* _Your task_: Reproduce the data in its entirety, exactly as supplied.

-- Start Records supplied --

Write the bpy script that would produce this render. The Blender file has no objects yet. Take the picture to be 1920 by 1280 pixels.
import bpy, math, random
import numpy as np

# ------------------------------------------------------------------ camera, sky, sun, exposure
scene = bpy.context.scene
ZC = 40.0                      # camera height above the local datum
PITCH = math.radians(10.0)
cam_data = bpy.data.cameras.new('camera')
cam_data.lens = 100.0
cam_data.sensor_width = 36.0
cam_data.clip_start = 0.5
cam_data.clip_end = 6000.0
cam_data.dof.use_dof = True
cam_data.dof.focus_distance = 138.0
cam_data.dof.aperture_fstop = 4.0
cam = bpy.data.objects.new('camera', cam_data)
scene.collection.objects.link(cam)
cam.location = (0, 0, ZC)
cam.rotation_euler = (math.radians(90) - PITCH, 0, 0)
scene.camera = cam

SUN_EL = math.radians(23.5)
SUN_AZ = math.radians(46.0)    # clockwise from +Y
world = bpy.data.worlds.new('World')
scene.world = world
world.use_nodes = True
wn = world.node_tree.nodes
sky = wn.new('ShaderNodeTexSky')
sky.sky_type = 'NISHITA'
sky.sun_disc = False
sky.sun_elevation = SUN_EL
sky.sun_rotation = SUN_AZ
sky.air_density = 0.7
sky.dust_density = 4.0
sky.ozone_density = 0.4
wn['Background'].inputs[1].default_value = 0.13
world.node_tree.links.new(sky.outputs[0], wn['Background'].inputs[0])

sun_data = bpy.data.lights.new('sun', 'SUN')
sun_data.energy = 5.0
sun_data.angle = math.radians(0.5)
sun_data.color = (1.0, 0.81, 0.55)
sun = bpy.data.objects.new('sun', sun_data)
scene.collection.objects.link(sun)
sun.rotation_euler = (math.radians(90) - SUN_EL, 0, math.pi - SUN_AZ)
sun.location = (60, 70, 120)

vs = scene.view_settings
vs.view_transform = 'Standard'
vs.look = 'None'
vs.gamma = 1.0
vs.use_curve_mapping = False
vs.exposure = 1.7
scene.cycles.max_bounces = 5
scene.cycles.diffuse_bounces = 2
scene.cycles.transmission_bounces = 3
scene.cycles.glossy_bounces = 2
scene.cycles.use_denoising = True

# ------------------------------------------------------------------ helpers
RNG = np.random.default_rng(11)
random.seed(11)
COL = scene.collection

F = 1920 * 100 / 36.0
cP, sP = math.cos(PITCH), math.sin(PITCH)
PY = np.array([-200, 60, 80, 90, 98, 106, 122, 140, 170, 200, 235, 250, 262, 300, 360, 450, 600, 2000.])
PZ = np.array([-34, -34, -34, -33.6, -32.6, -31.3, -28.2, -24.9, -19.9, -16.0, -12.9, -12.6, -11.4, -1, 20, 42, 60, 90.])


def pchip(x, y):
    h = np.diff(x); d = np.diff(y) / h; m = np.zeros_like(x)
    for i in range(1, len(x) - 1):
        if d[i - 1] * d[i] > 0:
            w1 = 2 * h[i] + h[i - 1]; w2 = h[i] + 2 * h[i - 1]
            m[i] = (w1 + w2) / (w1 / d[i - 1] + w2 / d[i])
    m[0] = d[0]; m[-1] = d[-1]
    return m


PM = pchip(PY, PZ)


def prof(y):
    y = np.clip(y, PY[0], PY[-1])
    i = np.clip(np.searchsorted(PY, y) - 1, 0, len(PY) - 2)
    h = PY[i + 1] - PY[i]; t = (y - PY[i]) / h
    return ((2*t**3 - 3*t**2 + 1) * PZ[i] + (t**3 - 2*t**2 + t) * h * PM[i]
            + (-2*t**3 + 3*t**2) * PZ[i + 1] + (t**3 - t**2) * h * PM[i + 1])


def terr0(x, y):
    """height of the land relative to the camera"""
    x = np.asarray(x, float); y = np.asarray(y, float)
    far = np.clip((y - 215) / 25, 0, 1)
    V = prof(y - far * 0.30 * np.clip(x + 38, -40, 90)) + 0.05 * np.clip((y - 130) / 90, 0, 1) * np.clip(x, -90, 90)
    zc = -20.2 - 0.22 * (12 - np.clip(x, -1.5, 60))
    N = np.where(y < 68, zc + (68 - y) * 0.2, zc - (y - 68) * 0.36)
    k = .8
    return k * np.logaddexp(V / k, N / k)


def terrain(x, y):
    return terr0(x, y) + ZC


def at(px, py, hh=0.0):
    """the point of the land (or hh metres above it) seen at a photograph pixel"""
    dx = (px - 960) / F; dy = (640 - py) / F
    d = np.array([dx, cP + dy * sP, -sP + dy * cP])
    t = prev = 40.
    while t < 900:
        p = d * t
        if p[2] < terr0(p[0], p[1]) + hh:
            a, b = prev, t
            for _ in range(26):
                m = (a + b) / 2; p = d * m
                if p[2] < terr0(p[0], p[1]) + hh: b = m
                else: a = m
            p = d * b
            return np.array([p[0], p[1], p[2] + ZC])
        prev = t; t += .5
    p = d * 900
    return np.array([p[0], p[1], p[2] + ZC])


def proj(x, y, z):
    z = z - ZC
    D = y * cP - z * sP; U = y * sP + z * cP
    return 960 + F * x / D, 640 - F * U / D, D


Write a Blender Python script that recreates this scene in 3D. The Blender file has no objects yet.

-- End Records supplied --

* _Response to the exercise_:
Write the bpy script that would produce this render. The Blender file has no objects yet. Take the picture to be 1920 by 1280 pixels.
import bpy, math, random
import numpy as np

# ------------------------------------------------------------------ camera, sky, sun, exposure
scene = bpy.context.scene
ZC = 40.0                      # camera height above the local datum
PITCH = math.radians(10.0)
cam_data = bpy.data.cameras.new('camera')
cam_data.lens = 100.0
cam_data.sensor_width = 36.0
cam_data.clip_start = 0.5
cam_data.clip_end = 6000.0
cam_data.dof.use_dof = True
cam_data.dof.focus_distance = 138.0
cam_data.dof.aperture_fstop = 4.0
cam = bpy.data.objects.new('camera', cam_data)
scene.collection.objects.link(cam)
cam.location = (0, 0, ZC)
cam.rotation_euler = (math.radians(90) - PITCH, 0, 0)
scene.camera = cam

SUN_EL = math.radians(23.5)
SUN_AZ = math.radians(46.0)    # clockwise from +Y
world = bpy.data.worlds.new('World')
scene.world = world
world.use_nodes = True
wn = world.node_tree.nodes
sky = wn.new('ShaderNodeTexSky')
sky.sky_type = 'NISHITA'
sky.sun_disc = False
sky.sun_elevation = SUN_EL
sky.sun_rotation = SUN_AZ
sky.air_density = 0.7
sky.dust_density = 4.0
sky.ozone_density = 0.4
wn['Background'].inputs[1].default_value = 0.13
world.node_tree.links.new(sky.outputs[0], wn['Background'].inputs[0])

sun_data = bpy.data.lights.new('sun', 'SUN')
sun_data.energy = 5.0
sun_data.angle = math.radians(0.5)
sun_data.color = (1.0, 0.81, 0.55)
sun = bpy.data.objects.new('sun', sun_data)
scene.collection.objects.link(sun)
sun.rotation_euler = (math.radians(90) - SUN_EL, 0, math.pi - SUN_AZ)
sun.location = (60, 70, 120)

vs = scene.view_settings
vs.view_transform = 'Standard'
vs.look = 'None'
vs.gamma = 1.0
vs.use_curve_mapping = False
vs.exposure = 1.7
scene.cycles.max_bounces = 5
scene.cycles.diffuse_bounces = 2
scene.cycles.transmission_bounces = 3
scene.cycles.glossy_bounces = 2
scene.cycles.use_denoising = True

# ------------------------------------------------------------------ helpers
RNG = np.random.default_rng(11)
random.seed(11)
COL = scene.collection

F = 1920 * 100 / 36.0
cP, sP = math.cos(PITCH), math.sin(PITCH)
PY = np.array([-200, 60, 80, 90, 98, 106, 122, 140, 170, 200, 235, 250, 262, 300, 360, 450, 600, 2000.])
PZ = np.array([-34, -34, -34, -33.6, -32.6, -31.3, -28.2, -24.9, -19.9, -16.0, -12.9, -12.6, -11.4, -1, 20, 42, 60, 90.])


def pchip(x, y):
    h = np.diff(x); d = np.diff(y) / h; m = np.zeros_like(x)
    for i in range(1, len(x) - 1):
        if d[i - 1] * d[i] > 0:
            w1 = 2 * h[i] + h[i - 1]; w2 = h[i] + 2 * h[i - 1]
            m[i] = (w1 + w2) / (w1 / d[i - 1] + w2 / d[i])
    m[0] = d[0]; m[-1] = d[-1]
    return m


PM = pchip(PY, PZ)


def prof(y):
    y = np.clip(y, PY[0], PY[-1])
    i = np.clip(np.searchsorted(PY, y) - 1, 0, len(PY) - 2)
    h = PY[i + 1] - PY[i]; t = (y - PY[i]) / h
    return ((2*t**3 - 3*t**2 + 1) * PZ[i] + (t**3 - 2*t**2 + t) * h * PM[i]
            + (-2*t**3 + 3*t**2) * PZ[i + 1] + (t**3 - t**2) * h * PM[i + 1])


def terr0(x, y):
    """height of the land relative to the camera"""
    x = np.asarray(x, float); y = np.asarray(y, float)
    far = np.clip((y - 215) / 25, 0, 1)
    V = prof(y - far * 0.30 * np.clip(x + 38, -40, 90)) + 0.05 * np.clip((y - 130) / 90, 0, 1) * np.clip(x, -90, 90)
    zc = -20.2 - 0.22 * (12 - np.clip(x, -1.5, 60))
    N = np.where(y < 68, zc + (68 - y) * 0.2, zc - (y - 68) * 0.36)
    k = .8
    return k * np.logaddexp(V / k, N / k)


def terrain(x, y):
    return terr0(x, y) + ZC


def at(px, py, hh=0.0):
    """the point of the land (or hh metres above it) seen at a photograph pixel"""
    dx = (px - 960) / F; dy = (640 - py) / F
    d = np.array([dx, cP + dy * sP, -sP + dy * cP])
    t = prev = 40.
    while t < 900:
        p = d * t
        if p[2] < terr0(p[0], p[1]) + hh:
            a, b = prev, t
            for _ in range(26):
                m = (a + b) / 2; p = d * m
                if p[2] < terr0(p[0], p[1]) + hh: b = m
                else: a = m
            p = d * b
            return np.array([p[0], p[1], p[2] + ZC])
        prev = t; t += .5
    p = d * 900
    return np.array([p[0], p[1], p[2] + ZC])


def proj(x, y, z):
    z = z - ZC
    D = y * cP - z * sP; U = y * sP + z * cP
    return 960 + F * x / D, 640 - F * U / D, D


Write a Blender Python script that recreates this scene in 3D. The Blender file has no objects yet.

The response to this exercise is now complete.